━━━━━ Data shown

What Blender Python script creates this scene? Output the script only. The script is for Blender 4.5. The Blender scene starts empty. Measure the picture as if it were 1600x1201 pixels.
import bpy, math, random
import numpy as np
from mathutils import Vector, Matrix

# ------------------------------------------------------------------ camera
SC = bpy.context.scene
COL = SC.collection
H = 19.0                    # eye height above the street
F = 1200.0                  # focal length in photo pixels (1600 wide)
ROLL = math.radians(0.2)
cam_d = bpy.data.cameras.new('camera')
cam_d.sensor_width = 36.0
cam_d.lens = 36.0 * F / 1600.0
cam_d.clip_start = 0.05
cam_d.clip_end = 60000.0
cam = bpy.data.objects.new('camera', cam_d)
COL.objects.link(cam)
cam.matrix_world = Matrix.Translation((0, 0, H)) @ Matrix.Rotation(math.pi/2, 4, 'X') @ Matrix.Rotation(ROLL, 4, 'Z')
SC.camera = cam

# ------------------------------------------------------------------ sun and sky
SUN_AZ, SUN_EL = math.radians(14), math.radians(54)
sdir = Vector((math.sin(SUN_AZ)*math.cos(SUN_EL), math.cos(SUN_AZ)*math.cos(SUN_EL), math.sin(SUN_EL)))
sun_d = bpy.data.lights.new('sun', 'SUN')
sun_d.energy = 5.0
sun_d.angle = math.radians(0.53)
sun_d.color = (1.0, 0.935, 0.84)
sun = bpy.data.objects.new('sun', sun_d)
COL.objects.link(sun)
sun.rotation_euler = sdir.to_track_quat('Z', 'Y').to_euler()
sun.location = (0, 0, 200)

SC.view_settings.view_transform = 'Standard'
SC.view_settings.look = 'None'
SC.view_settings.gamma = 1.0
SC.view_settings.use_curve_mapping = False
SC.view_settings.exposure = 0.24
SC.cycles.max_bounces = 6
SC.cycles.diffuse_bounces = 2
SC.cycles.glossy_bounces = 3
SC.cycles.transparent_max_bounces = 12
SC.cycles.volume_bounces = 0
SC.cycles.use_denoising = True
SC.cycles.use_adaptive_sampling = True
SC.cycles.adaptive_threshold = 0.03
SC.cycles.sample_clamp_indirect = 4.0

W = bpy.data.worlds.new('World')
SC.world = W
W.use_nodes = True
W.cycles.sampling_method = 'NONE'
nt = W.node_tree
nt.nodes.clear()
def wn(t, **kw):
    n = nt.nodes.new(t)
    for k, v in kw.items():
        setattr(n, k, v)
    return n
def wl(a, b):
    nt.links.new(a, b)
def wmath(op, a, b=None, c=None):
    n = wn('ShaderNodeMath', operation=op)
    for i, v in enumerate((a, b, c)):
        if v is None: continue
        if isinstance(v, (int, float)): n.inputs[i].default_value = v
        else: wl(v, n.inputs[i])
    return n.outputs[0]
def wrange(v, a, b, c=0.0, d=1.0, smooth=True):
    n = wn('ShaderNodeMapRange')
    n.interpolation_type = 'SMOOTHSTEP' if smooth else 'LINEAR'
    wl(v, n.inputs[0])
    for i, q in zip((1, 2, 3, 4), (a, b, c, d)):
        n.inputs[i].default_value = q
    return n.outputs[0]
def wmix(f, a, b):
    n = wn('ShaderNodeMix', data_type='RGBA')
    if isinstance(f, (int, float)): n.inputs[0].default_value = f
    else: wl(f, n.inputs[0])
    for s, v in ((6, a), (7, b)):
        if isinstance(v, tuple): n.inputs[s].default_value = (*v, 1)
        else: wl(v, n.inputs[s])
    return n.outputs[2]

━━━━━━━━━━

◆ **Exercise instructions**
Set every line of the listing down word for word.

◆ **Completed exercise**
What Blender Python script creates this scene? Output the script only. The script is for Blender 4.5. The Blender scene starts empty. Measure the picture as if it were 1600x1201 pixels.
import bpy, math, random
import numpy as np
from mathutils import Vector, Matrix

# ------------------------------------------------------------------ camera
SC = bpy.context.scene
COL = SC.collection
H = 19.0                    # eye height above the street
F = 1200.0                  # focal length in photo pixels (1600 wide)
ROLL = math.radians(0.2)
cam_d = bpy.data.cameras.new('camera')
cam_d.sensor_width = 36.0
cam_d.lens = 36.0 * F / 1600.0
cam_d.clip_start = 0.05
cam_d.clip_end = 60000.0
cam = bpy.data.objects.new('camera', cam_d)
COL.objects.link(cam)
cam.matrix_world = Matrix.Translation((0, 0, H)) @ Matrix.Rotation(math.pi/2, 4, 'X') @ Matrix.Rotation(ROLL, 4, 'Z')
SC.camera = cam

# ------------------------------------------------------------------ sun and sky
SUN_AZ, SUN_EL = math.radians(14), math.radians(54)
sdir = Vector((math.sin(SUN_AZ)*math.cos(SUN_EL), math.cos(SUN_AZ)*math.cos(SUN_EL), math.sin(SUN_EL)))
sun_d = bpy.data.lights.new('sun', 'SUN')
sun_d.energy = 5.0
sun_d.angle = math.radians(0.53)
sun_d.color = (1.0, 0.935, 0.84)
sun = bpy.data.objects.new('sun', sun_d)
COL.objects.link(sun)
sun.rotation_euler = sdir.to_track_quat('Z', 'Y').to_euler()
sun.location = (0, 0, 200)

SC.view_settings.view_transform = 'Standard'
SC.view_settings.look = 'None'
SC.view_settings.gamma = 1.0
SC.view_settings.use_curve_mapping = False
SC.view_settings.exposure = 0.24
SC.cycles.max_bounces = 6
SC.cycles.diffuse_bounces = 2
SC.cycles.glossy_bounces = 3
SC.cycles.transparent_max_bounces = 12
SC.cycles.volume_bounces = 0
SC.cycles.use_denoising = True
SC.cycles.use_adaptive_sampling = True
SC.cycles.adaptive_threshold = 0.03
SC.cycles.sample_clamp_indirect = 4.0

W = bpy.data.worlds.new('World')
SC.world = W
W.use_nodes = True
W.cycles.sampling_method = 'NONE'
nt = W.node_tree
nt.nodes.clear()
def wn(t, **kw):
    n = nt.nodes.new(t)
    for k, v in kw.items():
        setattr(n, k, v)
    return n
def wl(a, b):
    nt.links.new(a, b)
def wmath(op, a, b=None, c=None):
    n = wn('ShaderNodeMath', operation=op)
    for i, v in enumerate((a, b, c)):
        if v is None: continue
        if isinstance(v, (int, float)): n.inputs[i].default_value = v
        else: wl(v, n.inputs[i])
    return n.outputs[0]
def wrange(v, a, b, c=0.0, d=1.0, smooth=True):
    n = wn('ShaderNodeMapRange')
    n.interpolation_type = 'SMOOTHSTEP' if smooth else 'LINEAR'
    wl(v, n.inputs[0])
    for i, q in zip((1, 2, 3, 4), (a, b, c, d)):
        n.inputs[i].default_value = q
    return n.outputs[0]
def wmix(f, a, b):
    n = wn('ShaderNodeMix', data_type='RGBA')
    if isinstance(f, (int, float)): n.inputs[0].default_value = f
    else: wl(f, n.inputs[0])
    for s, v in ((6, a), (7, b)):
        if isinstance(v, tuple): n.inputs[s].default_value = (*v, 1)
        else: wl(v, n.inputs[s])
    return n.outputs[2]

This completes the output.